======== Record excerpts ========

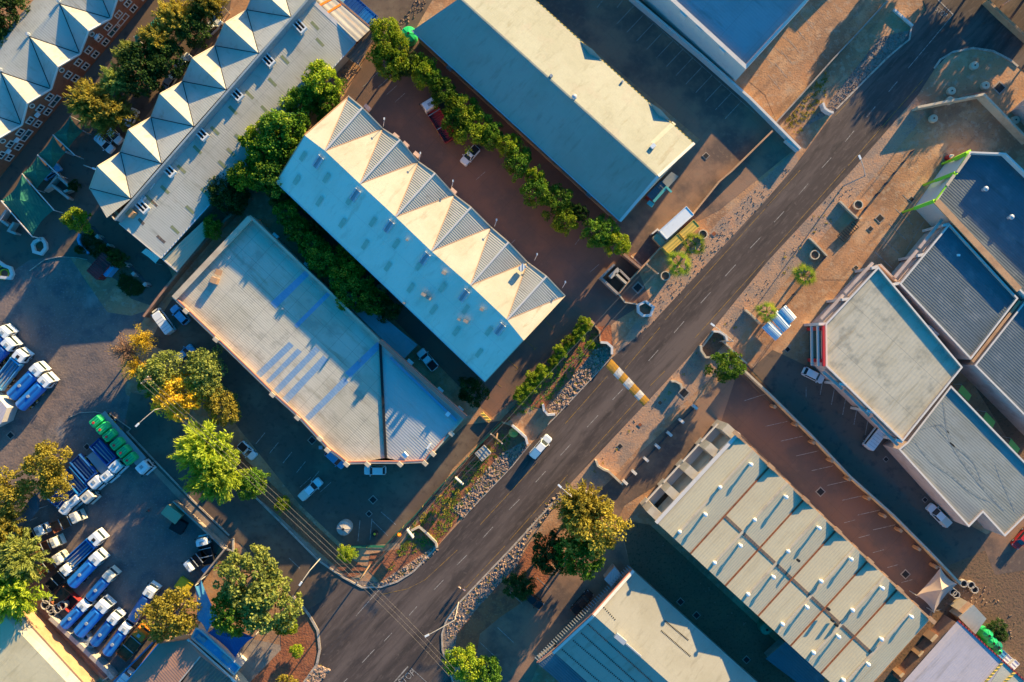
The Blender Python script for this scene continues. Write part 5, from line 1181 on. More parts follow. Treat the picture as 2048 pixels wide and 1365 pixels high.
# trucks : front +x. cab at front.
def truck(L,W,body,bodymat,cabmat='paintwhite',roofbox=False):
    t=empty('truck',(0,0,0)); hl=L/2; hw=W/2; b=MB(); cl=min(2.1,L*.28)
    c0=hl-cl
    loft(b,[(rrect(c0,hl,hw*.97,.15),.6),(rrect(c0,hl,hw,.18,taper_f=.96),1.4),(rrect(c0+.02,hl-.42,hw*.93,.18,taper_f=.95),2.55),(rrect(c0+.1,hl-.6,hw*.85,.18),2.68)])
    b.obj('cab',M[cabmat],t,local=True)
    g=MB(); g.face([(hl-.02,-hw*.84,1.5),(hl-.02,hw*.84,1.5),(hl-.40,hw*.8,2.45),(hl-.40,-hw*.8,2.45)]); g.obj('windscreen',M['glass'],t,local=True)
    for s in (-1,1): g=MB(); g.face([(c0+.5,s*hw*1.0,1.5),(hl-.35,s*hw*.99,1.5),(hl-.6,s*hw*.96,2.2),(c0+.55,s*hw*.965,2.2)]); g.obj('side_glass',M['glass'],t,local=True)
    g=MB(); g.box((c0+cl*.35,0,2.72),(.6,.6,.1)); g.obj('roof_hatch',M['dark' if roofbox else 'paintgrey'],t,local=True)
    g=MB(); g.box((hl+.06,0,.55),(.16,W*.95,.3)); g.obj('bumper',M[cabmat],t,local=True)
    for s in (-1,1):
        e=MB(); e.box((hl-.15,s*(hw+.16),1.9),(.15,.22,.4)); e.obj('mirror',M['dark'],t,local=True)
    g=MB(); g.box((-.2,0,.75),(L-.6,.9,.3)); g.obj('chassis',M['dark'],t,local=True)
    x0=-hl+.1; x1=c0-.25; n=16
    if body=='tank':
        g=MB(); rr=[]
        for xx,k in ((x0,.86),(x0+.18,1),(x1-.18,1),(x1,.86)):
            rr.append([(xx,math.cos(2*math.pi*i/n)*hw*.97*k,1.75+math.sin(2*math.pi*i/n)*.95*k) for i in range(n)])
        for a_,c_ in zip(rr,rr[1:]):
            for i in range(n): g.face([a_[i],a_[(i+1)%n],c_[(i+1)%n],c_[i]])
        g.face(rr[0]); g.face(list(reversed(rr[-1]))); tk=g.obj('tank',M[bodymat],t,smooth=False,local=True)
        g=MB(); g.cyl(((x0+x1)/2,0,2.66),((x0+x1)/2,0,2.85),.3,n=10); g.obj('manhole_lid',M['paintgrey'],tk,local=True)
        g=MB(); g.box(((x0+x1)/2,0,2.7),(x1-x0-.6,.35,.05)); g.obj('catwalk',M['bluedeep'],tk,local=True)
    elif body=='bed':
        g=MB(); h0,h1=1.1,1.75; g.box(((x0+x1)/2,0,h0),(x1-x0,W*.98,.12))
        for s in (-1,1): g.box(((x0+x1)/2,s*hw*.95,(h0+h1)/2+.05),(x1-x0,.09,h1-h0))
        for xx in (x0+.05,x1-.05): g.box((xx,0,(h0+h1)/2+.05),(.09,W*.9,h1-h0))
        g.obj('cargo_bed',M[bodymat],t,local=True); g=MB(); g.box((x1-.5,0,1.85),(.12,W*.98,.12)); g.box((x0+(x1-x0)*.45,0,1.85),(.12,W*.98,.12)); g.obj('hoop',M['paintgrey'],t,local=True)
    elif body=='tipper':
        g=MB(); h0,h1=1.1,2.2; g.box(((x0+x1)/2,0,h0),(x1-x0,W*.9,.12))
        for s in (-1,1): g.box(((x0+x1)/2,s*hw*.95,(h0+h1)/2+.05),(x1-x0,.14,h1-h0)); g.box(((x0+x1)/2,s*hw*.3,1.4),(x1-x0-.4,.22,.4))
        g.box((x1-.1,0,(h0+h1)/2+.2),(.25,W*.98,h1-h0+.3)); g.box((x0+.06,0,1.5),(.1,W*.9,.8)); g.obj('tipper_body',M[bodymat],t,local=True)
        g=MB(); 
        for s in (-.55,.0,.6): g.bar((x0+.4,s*hw,1.75),(x1-.4,s*hw*.8,1.8),.16,.16)
        g.obj('hydraulic_arm',M['paintgrey'],t,local=True)
    elif body=='flat':
        g=MB(); g.box(((x0+x1)/2,0,1.2),(x1-x0,W*.96,.15)); g.obj('flat_bed',M['paintgrey'],t,local=True)
    xs=[hl-.9,x0+1.0]+([x0+2.25] if L>6.8 else [])
    wheels(t,xs,hw*.98,.5,.35)
    if L>7:
        g=MB()
        for s in (-1,1):
            for i in range(3): g.box((x0+1.2+i*1.6,s*(hw*.985+.03),1.3),(.5,.03,.22))
        g.obj('yellow_mark',M['yellowpaint'],t,local=True)
    return t
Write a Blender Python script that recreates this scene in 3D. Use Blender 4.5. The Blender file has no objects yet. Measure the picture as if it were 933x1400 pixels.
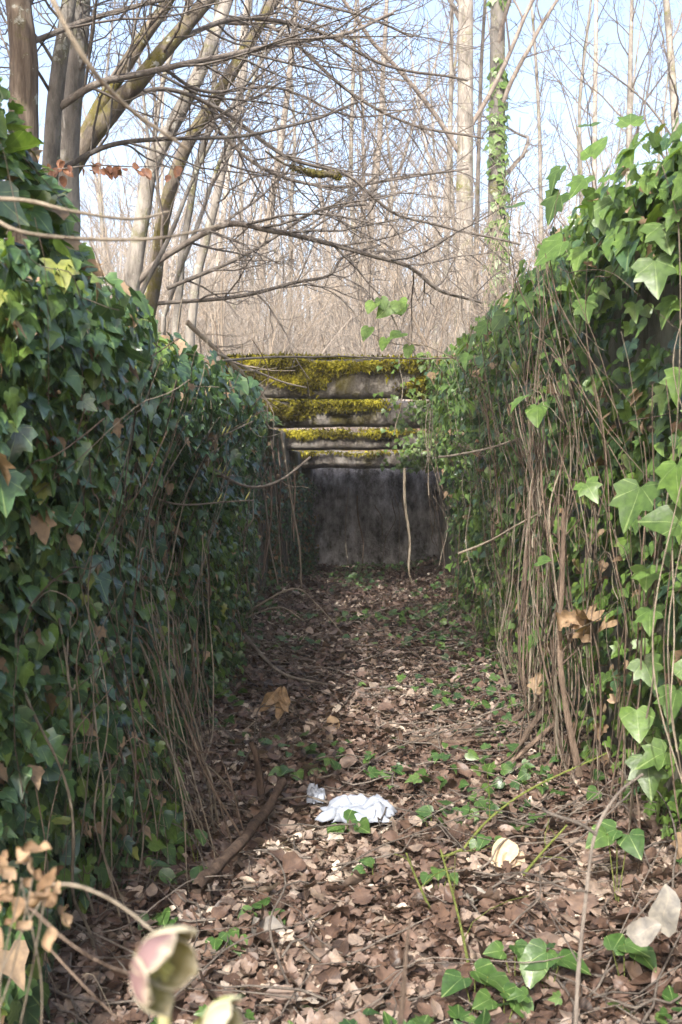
import bpy, math
import numpy as np
from mathutils import Vector, Matrix

rng = np.random.default_rng(11)
U = rng.uniform
col = bpy.context.scene.collection
sc = bpy.context.scene

# ------------------------------------------------------------------ camera
CAM = np.array([0.0, 0.0, 1.1])
F = 1500.0                      # focal length in pixels of the 933 x 1400 photograph
yaw, pitch = math.atan(24 / F), math.atan(60 / F)
fw = np.array([-math.sin(yaw) * math.cos(pitch), math.cos(yaw) * math.cos(pitch), -math.sin(pitch)])
rt = np.array([math.cos(yaw), math.sin(yaw), 0.0])
up = np.cross(rt, fw)


def P(px, py, d):
    r = fw + rt * (px - 466.5) / F - up * (py - 700.0) / F
    return CAM + r * (d / r[1])


cd = bpy.data.cameras.new('camera')
cam = bpy.data.objects.new('camera', cd)
col.objects.link(cam)
cam.location = CAM
cam.rotation_euler = (math.pi / 2 - pitch, 0, yaw)
cd.sensor_fit = 'VERTICAL'
cd.sensor_height = 36
cd.sensor_width = 24
cd.lens = 36 * F / 1400
cd.clip_start = 0.05
cd.clip_end = 2000
cd.dof.use_dof = True
cd.dof.focus_distance = 4.6
cd.dof.aperture_fstop = 9.0
sc.camera = cam

# ------------------------------------------------------------------ noise
_perm = np.random.default_rng(5).uniform(0, 1, (64, 64, 64))


def vnoise(p):
    p = np.asarray(p, float)
    i = np.floor(p).astype(int)
    f = p - i
    f = f * f * (3 - 2 * f)
    out = 0
    for a in (0, 1):
        for b in (0, 1):
            for c in (0, 1):
                w = (f[..., 0] if a else 1 - f[..., 0]) * (f[..., 1] if b else 1 - f[..., 1]) * (f[..., 2] if c else 1 - f[..., 2])
                out = out + w * _perm[(i[..., 0] + a) % 64, (i[..., 1] + b) % 64, (i[..., 2] + c) % 64]
    return out


def n3(x, y, z, s=1.0):
    x, y, z = np.broadcast_arrays(np.asarray(x, float), np.asarray(y, float), np.asarray(z, float))
    p = np.stack([x, y, z], -1) * s
    return 0.62 * vnoise(p) + 0.38 * vnoise(p * 2.3 + 7.1)


def sstep(a, b, x):
    t = np.clip((np.asarray(x, float) - a) / (b - a), 0, 1)
    return t * t * (3 - 2 * t)


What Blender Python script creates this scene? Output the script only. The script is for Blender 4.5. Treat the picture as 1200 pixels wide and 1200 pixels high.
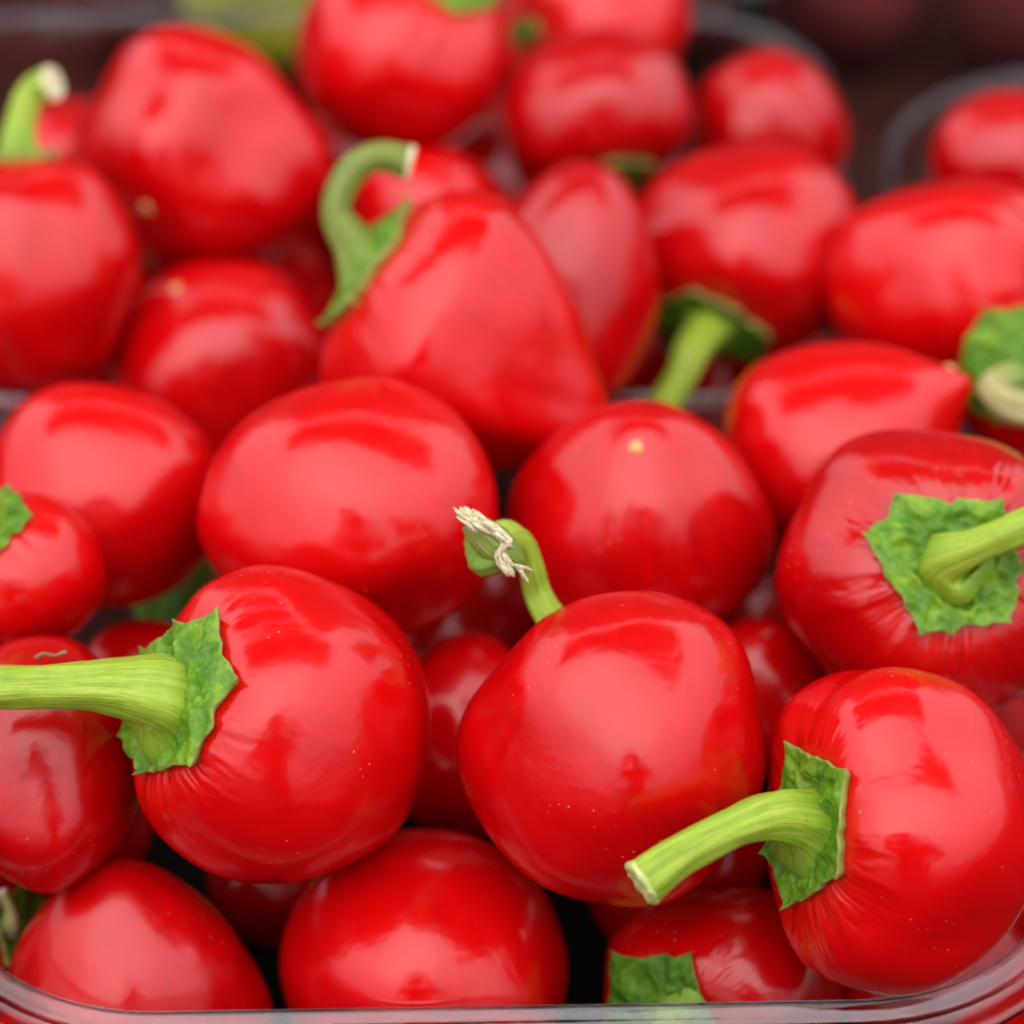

========

### [Objective]
For the material above, give again only the lines starting at the line that contains "Write a Blender" and ending at the line that contains "sc = bpy.context.scene". Pictures do not belong in the copy.

### [The response]
Write a Blender Python script that recreates this scene in 3D. Use Blender 4.5. The Blender file has no objects yet. Measure the picture as if it were 933x1400 pixels.
import bpy, math
import numpy as np
from mathutils import Vector, Matrix

rng = np.random.default_rng(11)
U = rng.uniform
col = bpy.context.scene.collection
sc = bpy.context.scene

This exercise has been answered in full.